- [BRIEF] Repeat the line that contains "if f.normal.y <", the line that contains "the pillar', 'beam')", and all lines between them, exactly and with no other lines.

□ □ □ □

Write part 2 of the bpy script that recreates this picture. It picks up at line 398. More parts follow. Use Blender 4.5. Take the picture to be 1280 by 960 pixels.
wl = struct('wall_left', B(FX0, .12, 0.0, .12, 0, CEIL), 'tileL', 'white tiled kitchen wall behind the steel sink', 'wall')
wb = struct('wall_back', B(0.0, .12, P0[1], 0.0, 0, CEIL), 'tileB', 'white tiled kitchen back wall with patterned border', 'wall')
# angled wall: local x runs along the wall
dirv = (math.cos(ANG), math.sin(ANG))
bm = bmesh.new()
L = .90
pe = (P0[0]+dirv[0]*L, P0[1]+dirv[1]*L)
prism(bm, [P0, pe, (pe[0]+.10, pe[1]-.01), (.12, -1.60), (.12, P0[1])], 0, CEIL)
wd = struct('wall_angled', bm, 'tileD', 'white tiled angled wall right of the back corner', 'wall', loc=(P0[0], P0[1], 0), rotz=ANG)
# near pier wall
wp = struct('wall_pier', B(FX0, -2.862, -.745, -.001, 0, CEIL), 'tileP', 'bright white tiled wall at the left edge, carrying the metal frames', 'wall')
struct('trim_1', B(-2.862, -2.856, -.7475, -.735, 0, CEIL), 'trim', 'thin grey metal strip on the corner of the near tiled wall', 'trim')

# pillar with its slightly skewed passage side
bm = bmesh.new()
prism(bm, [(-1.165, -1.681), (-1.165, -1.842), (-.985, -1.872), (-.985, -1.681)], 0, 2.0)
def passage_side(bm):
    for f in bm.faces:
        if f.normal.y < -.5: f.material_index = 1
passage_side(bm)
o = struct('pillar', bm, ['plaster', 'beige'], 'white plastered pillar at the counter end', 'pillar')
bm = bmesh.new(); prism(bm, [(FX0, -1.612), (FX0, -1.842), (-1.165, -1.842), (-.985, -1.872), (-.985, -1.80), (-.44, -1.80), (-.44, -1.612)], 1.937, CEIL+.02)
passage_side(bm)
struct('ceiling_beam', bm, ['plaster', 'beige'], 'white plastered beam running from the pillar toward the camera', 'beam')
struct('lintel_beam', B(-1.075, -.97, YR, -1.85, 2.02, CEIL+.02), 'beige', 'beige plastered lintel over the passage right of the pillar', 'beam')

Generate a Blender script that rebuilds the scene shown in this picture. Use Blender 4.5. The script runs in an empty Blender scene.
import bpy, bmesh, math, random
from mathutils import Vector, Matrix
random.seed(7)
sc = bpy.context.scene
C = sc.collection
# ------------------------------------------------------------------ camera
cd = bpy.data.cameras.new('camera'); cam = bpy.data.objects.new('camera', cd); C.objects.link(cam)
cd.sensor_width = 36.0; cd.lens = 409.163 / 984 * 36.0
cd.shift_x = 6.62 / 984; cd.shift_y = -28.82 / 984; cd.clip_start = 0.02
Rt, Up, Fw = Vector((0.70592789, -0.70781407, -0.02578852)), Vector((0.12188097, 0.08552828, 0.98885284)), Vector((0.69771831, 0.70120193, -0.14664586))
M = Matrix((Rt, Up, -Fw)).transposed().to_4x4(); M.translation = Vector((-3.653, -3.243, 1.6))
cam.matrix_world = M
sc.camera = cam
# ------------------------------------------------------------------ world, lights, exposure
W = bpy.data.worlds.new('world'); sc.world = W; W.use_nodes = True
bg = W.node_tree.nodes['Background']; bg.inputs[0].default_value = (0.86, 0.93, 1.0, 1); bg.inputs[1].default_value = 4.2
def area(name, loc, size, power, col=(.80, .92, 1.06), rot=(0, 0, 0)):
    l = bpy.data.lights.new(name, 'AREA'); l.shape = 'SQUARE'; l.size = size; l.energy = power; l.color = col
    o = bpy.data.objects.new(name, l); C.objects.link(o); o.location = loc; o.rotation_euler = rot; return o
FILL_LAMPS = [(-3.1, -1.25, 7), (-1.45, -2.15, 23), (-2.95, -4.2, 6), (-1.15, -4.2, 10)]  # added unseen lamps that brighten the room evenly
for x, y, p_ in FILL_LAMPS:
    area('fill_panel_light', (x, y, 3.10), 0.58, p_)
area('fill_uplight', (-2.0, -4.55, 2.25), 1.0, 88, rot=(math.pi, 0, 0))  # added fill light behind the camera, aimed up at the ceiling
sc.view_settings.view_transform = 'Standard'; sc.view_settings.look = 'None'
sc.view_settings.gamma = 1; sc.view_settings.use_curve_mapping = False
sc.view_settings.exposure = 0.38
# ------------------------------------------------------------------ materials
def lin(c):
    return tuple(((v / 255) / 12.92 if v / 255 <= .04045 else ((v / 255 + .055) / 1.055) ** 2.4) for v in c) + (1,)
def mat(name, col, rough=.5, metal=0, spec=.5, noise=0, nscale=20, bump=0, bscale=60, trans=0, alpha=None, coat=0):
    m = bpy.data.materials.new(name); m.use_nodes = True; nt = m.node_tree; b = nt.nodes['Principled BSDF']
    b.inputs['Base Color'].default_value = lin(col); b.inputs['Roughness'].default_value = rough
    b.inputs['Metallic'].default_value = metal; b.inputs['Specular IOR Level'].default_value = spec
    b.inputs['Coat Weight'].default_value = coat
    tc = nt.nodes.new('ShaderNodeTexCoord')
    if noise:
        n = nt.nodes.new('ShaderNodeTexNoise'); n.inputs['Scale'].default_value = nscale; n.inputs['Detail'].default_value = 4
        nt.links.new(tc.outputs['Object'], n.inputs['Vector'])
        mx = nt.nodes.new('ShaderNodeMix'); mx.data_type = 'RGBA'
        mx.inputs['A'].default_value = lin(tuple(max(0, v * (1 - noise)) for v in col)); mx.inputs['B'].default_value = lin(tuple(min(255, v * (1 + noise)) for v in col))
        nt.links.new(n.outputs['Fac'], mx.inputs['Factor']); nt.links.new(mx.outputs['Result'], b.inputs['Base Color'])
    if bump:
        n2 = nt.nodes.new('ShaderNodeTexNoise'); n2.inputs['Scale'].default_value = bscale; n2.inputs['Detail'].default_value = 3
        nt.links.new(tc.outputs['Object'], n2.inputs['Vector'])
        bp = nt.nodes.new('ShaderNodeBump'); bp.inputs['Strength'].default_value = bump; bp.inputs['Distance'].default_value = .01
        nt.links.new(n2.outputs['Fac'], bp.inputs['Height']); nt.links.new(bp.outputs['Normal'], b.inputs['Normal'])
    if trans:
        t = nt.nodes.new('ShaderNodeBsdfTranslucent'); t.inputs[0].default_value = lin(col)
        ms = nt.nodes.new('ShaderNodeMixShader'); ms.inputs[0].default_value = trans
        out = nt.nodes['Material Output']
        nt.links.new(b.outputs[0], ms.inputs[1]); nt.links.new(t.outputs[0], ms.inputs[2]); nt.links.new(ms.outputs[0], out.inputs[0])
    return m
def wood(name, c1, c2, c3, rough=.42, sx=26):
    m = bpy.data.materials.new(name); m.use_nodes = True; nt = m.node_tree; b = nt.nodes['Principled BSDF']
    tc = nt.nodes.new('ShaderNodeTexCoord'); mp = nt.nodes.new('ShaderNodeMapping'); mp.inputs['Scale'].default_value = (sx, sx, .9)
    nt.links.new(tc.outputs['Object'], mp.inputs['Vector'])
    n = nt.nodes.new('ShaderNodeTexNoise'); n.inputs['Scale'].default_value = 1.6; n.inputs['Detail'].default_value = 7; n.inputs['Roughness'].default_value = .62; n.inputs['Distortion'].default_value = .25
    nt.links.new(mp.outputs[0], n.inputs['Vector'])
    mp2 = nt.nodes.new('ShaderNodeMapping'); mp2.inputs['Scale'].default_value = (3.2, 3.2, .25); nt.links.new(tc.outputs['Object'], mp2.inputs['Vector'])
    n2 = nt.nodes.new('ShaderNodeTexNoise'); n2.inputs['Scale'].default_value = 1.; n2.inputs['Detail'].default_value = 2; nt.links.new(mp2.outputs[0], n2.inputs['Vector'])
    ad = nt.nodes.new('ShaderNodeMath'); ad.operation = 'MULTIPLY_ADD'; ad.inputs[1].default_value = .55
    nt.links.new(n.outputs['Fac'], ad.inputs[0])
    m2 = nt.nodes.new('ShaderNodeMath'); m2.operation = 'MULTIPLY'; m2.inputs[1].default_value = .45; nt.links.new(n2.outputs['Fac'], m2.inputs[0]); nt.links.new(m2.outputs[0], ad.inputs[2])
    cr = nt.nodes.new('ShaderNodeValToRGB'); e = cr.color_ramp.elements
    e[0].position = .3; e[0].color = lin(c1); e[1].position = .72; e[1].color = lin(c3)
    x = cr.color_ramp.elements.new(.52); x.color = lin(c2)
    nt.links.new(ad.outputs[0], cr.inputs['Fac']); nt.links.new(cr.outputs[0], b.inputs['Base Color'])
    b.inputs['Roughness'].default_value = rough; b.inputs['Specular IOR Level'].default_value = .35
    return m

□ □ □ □

- [COMPLETE RESPONSE]
        if f.normal.y < -.5: f.material_index = 1
passage_side(bm)
o = struct('pillar', bm, ['plaster', 'beige'], 'white plastered pillar at the counter end', 'pillar')
bm = bmesh.new(); prism(bm, [(FX0, -1.612), (FX0, -1.842), (-1.165, -1.842), (-.985, -1.872), (-.985, -1.80), (-.44, -1.80), (-.44, -1.612)], 1.937, CEIL+.02)
passage_side(bm)
struct('ceiling_beam', bm, ['plaster', 'beige'], 'white plastered beam running from the pillar toward the camera', 'beam')
struct('lintel_beam', B(-1.075, -.97, YR, -1.85, 2.02, CEIL+.02), 'beige', 'beige plastered lintel over the passage right of the pillar', 'beam')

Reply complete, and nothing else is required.